▶ [AIM OF THE EXERCISE]:
Locate each line holding the string "this" and copy it.

▶ [PROVIDED ENTRIES]:
--- START ---

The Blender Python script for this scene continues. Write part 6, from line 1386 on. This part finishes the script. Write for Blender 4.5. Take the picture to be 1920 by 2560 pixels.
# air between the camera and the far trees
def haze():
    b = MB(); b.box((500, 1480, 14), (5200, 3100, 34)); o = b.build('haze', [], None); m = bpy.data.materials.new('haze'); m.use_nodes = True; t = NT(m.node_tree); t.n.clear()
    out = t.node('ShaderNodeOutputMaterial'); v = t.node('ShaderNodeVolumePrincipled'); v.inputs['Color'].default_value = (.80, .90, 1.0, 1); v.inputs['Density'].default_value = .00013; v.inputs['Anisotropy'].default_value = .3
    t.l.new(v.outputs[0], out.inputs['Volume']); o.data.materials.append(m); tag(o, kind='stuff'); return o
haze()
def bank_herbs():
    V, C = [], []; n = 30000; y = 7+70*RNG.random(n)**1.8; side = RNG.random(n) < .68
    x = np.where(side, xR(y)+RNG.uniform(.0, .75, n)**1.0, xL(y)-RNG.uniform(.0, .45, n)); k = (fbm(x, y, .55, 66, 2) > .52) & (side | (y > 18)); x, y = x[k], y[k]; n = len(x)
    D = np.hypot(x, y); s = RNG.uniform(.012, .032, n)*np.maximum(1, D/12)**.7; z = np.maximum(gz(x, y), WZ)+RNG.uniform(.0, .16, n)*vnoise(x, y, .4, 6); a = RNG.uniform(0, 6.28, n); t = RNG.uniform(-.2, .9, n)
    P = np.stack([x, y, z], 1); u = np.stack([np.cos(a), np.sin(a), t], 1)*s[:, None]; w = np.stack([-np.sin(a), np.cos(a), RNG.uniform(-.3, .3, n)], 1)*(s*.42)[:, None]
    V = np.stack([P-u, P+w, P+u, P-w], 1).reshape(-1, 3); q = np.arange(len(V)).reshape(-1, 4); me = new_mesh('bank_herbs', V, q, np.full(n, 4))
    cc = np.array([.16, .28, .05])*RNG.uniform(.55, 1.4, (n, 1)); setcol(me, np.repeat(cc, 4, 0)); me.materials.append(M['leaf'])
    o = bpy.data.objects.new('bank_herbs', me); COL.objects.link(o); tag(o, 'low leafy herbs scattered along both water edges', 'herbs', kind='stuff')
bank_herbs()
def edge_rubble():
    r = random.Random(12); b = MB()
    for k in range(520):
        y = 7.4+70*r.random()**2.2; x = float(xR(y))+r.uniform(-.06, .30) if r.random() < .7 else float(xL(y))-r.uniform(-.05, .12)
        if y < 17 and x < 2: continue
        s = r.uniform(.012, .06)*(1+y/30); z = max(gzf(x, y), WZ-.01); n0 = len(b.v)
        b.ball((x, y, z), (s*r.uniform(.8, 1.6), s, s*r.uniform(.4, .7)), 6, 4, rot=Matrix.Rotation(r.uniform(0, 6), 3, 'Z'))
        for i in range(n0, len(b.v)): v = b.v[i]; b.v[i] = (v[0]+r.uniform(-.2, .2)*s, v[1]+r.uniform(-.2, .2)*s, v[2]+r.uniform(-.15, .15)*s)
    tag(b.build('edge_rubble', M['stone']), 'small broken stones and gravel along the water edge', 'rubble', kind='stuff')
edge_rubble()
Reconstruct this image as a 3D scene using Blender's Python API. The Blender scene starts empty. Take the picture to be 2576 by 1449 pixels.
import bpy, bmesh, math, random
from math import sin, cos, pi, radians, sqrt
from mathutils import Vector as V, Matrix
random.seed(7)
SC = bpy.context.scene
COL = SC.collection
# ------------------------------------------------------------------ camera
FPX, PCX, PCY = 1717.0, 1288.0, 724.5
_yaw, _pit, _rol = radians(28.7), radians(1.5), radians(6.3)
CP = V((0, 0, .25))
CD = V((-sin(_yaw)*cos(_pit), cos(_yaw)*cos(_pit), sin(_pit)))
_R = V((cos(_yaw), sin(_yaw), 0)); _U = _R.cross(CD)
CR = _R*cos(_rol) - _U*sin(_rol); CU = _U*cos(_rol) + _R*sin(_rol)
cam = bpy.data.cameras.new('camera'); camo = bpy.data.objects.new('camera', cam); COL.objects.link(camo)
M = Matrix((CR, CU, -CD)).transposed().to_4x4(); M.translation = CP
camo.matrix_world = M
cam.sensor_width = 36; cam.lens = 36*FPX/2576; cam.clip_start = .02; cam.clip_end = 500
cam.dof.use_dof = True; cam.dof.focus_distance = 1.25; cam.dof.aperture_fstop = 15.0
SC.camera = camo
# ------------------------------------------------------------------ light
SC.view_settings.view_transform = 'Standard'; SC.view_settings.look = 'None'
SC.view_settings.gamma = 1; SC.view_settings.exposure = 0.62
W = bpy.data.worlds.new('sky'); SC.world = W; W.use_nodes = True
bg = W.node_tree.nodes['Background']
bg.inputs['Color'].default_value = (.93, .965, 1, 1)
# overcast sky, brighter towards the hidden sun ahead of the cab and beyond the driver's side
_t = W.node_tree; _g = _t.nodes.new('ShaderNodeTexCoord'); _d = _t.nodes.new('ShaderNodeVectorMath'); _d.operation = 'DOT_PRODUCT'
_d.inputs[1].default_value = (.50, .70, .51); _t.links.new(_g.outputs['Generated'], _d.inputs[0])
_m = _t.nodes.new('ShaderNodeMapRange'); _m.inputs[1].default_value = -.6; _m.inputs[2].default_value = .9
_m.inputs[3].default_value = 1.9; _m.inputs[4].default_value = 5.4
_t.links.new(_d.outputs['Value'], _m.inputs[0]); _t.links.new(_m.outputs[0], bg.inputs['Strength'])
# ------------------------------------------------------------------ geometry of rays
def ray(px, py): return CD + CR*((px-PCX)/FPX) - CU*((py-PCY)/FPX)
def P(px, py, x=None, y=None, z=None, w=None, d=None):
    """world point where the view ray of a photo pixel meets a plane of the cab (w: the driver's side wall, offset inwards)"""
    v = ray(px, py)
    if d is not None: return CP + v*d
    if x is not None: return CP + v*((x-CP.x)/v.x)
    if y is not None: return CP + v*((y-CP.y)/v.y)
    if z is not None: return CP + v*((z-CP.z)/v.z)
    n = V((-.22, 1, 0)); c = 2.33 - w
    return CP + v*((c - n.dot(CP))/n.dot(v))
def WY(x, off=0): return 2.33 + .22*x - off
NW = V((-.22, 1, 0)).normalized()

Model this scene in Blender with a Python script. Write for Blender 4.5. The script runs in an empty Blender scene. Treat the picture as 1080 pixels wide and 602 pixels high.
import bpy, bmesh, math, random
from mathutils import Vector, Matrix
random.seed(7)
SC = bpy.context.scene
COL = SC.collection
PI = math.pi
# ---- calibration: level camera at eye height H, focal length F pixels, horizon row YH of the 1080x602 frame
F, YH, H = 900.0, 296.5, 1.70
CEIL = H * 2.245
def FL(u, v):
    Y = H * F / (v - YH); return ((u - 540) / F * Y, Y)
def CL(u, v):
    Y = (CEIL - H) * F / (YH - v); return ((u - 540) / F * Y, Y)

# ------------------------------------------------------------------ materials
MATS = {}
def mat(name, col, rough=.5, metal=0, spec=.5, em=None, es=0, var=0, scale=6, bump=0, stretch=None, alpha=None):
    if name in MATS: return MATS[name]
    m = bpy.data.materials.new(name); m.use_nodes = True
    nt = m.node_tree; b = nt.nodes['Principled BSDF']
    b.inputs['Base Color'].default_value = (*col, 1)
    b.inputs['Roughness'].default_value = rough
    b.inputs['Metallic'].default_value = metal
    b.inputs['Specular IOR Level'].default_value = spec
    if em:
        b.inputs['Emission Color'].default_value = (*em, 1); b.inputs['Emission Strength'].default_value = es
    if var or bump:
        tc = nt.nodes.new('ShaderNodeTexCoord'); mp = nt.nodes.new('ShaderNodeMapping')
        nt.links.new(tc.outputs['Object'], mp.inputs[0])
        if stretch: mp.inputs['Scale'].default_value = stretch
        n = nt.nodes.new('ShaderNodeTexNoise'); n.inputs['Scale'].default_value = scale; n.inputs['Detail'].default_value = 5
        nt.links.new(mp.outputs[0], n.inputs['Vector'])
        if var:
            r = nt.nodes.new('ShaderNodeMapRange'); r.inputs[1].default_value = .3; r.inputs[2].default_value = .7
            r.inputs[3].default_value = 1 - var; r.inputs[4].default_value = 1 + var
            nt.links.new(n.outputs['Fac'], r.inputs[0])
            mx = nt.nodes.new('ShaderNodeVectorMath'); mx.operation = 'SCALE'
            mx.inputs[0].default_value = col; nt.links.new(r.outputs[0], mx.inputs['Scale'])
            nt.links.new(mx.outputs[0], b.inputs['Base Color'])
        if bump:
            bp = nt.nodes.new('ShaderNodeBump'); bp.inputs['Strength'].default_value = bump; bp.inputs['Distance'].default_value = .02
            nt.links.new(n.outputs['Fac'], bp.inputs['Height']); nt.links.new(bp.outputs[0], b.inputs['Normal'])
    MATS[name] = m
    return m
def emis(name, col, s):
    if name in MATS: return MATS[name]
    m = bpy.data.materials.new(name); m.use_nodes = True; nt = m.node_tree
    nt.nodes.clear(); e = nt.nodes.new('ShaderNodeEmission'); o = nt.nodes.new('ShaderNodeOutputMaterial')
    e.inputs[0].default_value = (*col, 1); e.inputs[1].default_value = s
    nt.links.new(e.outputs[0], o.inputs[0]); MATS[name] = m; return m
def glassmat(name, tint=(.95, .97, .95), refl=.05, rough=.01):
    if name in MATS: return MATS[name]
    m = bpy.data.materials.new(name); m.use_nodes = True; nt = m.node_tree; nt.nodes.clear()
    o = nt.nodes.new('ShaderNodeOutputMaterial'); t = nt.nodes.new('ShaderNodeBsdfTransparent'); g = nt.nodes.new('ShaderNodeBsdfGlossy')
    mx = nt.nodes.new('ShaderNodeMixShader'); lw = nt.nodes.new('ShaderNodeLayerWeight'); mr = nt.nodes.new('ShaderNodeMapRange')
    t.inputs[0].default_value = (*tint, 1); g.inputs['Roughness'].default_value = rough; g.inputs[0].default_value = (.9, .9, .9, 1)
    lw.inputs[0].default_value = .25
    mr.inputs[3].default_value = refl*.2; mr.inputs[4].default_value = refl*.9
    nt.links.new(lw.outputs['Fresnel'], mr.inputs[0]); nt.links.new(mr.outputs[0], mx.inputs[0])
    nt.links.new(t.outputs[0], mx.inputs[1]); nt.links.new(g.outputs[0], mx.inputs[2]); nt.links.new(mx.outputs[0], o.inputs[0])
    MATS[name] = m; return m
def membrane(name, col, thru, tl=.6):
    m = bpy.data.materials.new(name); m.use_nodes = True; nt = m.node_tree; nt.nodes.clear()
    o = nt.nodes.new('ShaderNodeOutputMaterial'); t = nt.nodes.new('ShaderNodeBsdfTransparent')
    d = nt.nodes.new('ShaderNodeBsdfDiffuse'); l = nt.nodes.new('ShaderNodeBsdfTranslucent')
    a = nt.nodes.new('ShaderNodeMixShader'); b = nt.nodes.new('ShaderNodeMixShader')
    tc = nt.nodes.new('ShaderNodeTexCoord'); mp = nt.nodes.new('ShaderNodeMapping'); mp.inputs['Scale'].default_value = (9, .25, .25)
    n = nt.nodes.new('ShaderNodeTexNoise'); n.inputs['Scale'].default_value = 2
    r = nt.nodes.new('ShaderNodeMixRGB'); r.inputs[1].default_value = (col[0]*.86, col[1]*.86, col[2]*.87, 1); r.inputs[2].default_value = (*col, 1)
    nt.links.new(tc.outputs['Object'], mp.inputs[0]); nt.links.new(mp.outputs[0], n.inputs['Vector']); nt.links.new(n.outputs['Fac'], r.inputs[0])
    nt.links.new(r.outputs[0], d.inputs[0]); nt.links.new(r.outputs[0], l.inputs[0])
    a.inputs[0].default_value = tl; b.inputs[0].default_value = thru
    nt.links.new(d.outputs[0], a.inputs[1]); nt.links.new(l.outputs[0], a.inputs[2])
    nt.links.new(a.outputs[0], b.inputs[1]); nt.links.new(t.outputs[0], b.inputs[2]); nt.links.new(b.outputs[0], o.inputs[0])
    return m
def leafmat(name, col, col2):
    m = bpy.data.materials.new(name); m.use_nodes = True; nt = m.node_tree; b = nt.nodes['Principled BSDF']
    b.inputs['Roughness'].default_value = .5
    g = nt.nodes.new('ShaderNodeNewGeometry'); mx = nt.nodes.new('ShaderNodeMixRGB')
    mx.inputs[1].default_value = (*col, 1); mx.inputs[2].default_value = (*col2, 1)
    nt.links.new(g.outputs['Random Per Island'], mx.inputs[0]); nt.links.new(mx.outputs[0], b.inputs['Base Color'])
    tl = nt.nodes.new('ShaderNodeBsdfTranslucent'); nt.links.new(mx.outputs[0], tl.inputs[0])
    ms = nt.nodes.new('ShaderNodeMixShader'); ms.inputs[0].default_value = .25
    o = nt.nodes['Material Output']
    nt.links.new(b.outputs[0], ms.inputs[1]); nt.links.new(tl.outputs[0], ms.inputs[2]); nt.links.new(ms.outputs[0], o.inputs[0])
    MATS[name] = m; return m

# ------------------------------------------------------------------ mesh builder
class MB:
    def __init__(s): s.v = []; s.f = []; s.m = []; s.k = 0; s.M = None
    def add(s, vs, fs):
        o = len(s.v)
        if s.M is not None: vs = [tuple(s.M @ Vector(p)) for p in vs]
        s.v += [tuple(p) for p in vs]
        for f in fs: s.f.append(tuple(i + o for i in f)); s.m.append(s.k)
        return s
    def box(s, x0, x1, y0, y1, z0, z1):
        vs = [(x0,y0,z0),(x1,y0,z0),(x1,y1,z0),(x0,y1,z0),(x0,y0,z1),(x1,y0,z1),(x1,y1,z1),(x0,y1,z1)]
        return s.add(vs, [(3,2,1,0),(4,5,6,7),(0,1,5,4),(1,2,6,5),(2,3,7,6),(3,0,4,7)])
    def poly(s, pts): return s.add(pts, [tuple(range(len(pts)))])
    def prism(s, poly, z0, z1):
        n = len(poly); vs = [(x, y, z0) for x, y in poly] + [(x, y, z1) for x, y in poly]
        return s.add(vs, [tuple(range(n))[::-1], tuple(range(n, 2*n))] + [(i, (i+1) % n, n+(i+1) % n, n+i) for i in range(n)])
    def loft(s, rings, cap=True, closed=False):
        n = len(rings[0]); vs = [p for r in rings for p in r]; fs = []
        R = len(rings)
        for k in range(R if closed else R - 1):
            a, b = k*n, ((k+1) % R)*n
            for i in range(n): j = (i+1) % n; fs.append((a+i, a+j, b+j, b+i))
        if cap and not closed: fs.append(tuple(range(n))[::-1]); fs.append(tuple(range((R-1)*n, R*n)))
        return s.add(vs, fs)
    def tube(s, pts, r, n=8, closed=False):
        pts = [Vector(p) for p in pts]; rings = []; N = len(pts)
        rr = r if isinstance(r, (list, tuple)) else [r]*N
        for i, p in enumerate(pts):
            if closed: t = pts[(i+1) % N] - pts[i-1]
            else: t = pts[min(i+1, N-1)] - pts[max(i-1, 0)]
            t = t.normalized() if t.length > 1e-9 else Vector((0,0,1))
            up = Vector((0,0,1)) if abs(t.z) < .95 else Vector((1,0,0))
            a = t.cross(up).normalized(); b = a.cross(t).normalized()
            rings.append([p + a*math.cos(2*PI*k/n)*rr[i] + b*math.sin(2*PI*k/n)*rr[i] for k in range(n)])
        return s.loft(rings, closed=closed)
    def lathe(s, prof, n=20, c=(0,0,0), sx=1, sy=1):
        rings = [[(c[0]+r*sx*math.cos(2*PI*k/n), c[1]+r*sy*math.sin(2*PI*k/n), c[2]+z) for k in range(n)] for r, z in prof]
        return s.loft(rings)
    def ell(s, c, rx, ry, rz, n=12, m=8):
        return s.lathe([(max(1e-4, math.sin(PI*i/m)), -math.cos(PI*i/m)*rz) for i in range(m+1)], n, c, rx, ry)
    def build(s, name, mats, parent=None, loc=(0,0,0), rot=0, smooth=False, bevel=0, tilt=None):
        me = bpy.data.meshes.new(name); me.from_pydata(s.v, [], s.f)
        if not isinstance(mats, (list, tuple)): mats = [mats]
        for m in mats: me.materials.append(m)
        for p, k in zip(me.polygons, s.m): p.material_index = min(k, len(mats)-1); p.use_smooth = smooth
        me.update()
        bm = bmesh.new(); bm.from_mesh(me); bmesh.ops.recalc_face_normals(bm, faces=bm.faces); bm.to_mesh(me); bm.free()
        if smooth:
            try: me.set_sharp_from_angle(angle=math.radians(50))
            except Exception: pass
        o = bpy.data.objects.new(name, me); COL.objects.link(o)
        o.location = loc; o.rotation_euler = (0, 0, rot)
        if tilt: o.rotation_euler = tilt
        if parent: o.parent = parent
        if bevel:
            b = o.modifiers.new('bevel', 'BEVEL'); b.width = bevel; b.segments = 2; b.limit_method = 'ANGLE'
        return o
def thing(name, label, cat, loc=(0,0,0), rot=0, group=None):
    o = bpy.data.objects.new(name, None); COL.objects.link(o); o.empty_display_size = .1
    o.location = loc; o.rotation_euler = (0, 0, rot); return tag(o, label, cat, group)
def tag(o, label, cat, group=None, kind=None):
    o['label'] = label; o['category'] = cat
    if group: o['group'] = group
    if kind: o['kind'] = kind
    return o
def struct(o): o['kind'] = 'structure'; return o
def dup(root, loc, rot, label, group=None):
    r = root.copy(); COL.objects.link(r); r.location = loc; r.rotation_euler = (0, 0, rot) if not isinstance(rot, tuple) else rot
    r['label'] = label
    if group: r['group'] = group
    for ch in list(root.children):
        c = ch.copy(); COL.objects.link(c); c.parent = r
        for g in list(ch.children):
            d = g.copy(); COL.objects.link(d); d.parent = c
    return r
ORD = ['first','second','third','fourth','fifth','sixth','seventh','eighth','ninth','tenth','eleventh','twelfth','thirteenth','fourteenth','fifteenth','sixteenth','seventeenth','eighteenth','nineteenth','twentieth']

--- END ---

▶ [TASK SOLUTION]:
The Blender Python script for this scene continues. Write part 6, from line 1386 on. This part finishes the script. Write for Blender 4.5. Take the picture to be 1920 by 2560 pixels.
Reconstruct this image as a 3D scene using Blender's Python API. The Blender scene starts empty. Take the picture to be 2576 by 1449 pixels.
Model this scene in Blender with a Python script. Write for Blender 4.5. The script runs in an empty Blender scene. Treat the picture as 1080 pixels wide and 602 pixels high.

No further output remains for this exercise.